* [Objective]:
Give the listing again in full, exactly as written.

* [Supplied information]:
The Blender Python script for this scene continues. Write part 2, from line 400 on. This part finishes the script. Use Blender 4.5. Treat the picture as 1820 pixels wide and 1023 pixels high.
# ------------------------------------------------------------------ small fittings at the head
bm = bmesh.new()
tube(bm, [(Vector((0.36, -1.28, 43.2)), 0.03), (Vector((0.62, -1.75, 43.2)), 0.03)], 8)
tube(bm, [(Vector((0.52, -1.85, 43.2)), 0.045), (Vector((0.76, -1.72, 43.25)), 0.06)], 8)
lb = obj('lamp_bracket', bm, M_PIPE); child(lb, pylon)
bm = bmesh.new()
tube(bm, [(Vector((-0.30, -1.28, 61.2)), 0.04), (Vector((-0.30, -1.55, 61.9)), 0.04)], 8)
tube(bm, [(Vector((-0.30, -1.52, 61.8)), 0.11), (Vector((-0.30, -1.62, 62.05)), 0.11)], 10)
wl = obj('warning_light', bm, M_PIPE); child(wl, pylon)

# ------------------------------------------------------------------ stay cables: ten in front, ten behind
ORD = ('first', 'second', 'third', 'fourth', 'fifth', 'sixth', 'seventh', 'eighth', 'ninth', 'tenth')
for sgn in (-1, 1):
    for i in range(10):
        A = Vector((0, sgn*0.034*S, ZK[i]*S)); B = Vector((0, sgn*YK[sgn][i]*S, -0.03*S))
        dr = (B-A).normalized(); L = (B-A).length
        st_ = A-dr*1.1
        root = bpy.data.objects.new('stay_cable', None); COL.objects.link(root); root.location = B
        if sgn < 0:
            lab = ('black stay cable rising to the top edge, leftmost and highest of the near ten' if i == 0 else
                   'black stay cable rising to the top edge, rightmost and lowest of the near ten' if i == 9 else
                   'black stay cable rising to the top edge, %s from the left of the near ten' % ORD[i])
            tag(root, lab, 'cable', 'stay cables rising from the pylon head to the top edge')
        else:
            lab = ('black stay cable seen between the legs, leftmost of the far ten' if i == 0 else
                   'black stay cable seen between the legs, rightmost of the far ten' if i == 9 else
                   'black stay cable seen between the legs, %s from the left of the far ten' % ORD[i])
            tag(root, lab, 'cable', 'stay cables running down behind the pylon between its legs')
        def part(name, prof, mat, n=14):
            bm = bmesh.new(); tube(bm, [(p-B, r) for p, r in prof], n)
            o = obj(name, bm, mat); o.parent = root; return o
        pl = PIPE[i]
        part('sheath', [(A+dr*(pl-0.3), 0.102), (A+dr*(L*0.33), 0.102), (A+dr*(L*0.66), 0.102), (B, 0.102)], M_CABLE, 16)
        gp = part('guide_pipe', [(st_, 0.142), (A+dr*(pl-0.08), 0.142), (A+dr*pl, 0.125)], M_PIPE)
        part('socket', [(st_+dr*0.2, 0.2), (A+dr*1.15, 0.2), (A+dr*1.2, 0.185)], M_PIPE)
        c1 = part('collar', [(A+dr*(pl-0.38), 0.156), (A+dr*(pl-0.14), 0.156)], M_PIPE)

* [The solution]:
The Blender Python script for this scene continues. Write part 2, from line 400 on. This part finishes the script. Use Blender 4.5. Treat the picture as 1820 pixels wide and 1023 pixels high.
# ------------------------------------------------------------------ small fittings at the head
bm = bmesh.new()
tube(bm, [(Vector((0.36, -1.28, 43.2)), 0.03), (Vector((0.62, -1.75, 43.2)), 0.03)], 8)
tube(bm, [(Vector((0.52, -1.85, 43.2)), 0.045), (Vector((0.76, -1.72, 43.25)), 0.06)], 8)
lb = obj('lamp_bracket', bm, M_PIPE); child(lb, pylon)
bm = bmesh.new()
tube(bm, [(Vector((-0.30, -1.28, 61.2)), 0.04), (Vector((-0.30, -1.55, 61.9)), 0.04)], 8)
tube(bm, [(Vector((-0.30, -1.52, 61.8)), 0.11), (Vector((-0.30, -1.62, 62.05)), 0.11)], 10)
wl = obj('warning_light', bm, M_PIPE); child(wl, pylon)

# ------------------------------------------------------------------ stay cables: ten in front, ten behind
ORD = ('first', 'second', 'third', 'fourth', 'fifth', 'sixth', 'seventh', 'eighth', 'ninth', 'tenth')
for sgn in (-1, 1):
    for i in range(10):
        A = Vector((0, sgn*0.034*S, ZK[i]*S)); B = Vector((0, sgn*YK[sgn][i]*S, -0.03*S))
        dr = (B-A).normalized(); L = (B-A).length
        st_ = A-dr*1.1
        root = bpy.data.objects.new('stay_cable', None); COL.objects.link(root); root.location = B
        if sgn < 0:
            lab = ('black stay cable rising to the top edge, leftmost and highest of the near ten' if i == 0 else
                   'black stay cable rising to the top edge, rightmost and lowest of the near ten' if i == 9 else
                   'black stay cable rising to the top edge, %s from the left of the near ten' % ORD[i])
            tag(root, lab, 'cable', 'stay cables rising from the pylon head to the top edge')
        else:
            lab = ('black stay cable seen between the legs, leftmost of the far ten' if i == 0 else
                   'black stay cable seen between the legs, rightmost of the far ten' if i == 9 else
                   'black stay cable seen between the legs, %s from the left of the far ten' % ORD[i])
            tag(root, lab, 'cable', 'stay cables running down behind the pylon between its legs')
        def part(name, prof, mat, n=14):
            bm = bmesh.new(); tube(bm, [(p-B, r) for p, r in prof], n)
            o = obj(name, bm, mat); o.parent = root; return o
        pl = PIPE[i]
        part('sheath', [(A+dr*(pl-0.3), 0.102), (A+dr*(L*0.33), 0.102), (A+dr*(L*0.66), 0.102), (B, 0.102)], M_CABLE, 16)
        gp = part('guide_pipe', [(st_, 0.142), (A+dr*(pl-0.08), 0.142), (A+dr*pl, 0.125)], M_PIPE)
        part('socket', [(st_+dr*0.2, 0.2), (A+dr*1.15, 0.2), (A+dr*1.2, 0.185)], M_PIPE)
        c1 = part('collar', [(A+dr*(pl-0.38), 0.156), (A+dr*(pl-0.14), 0.156)], M_PIPE)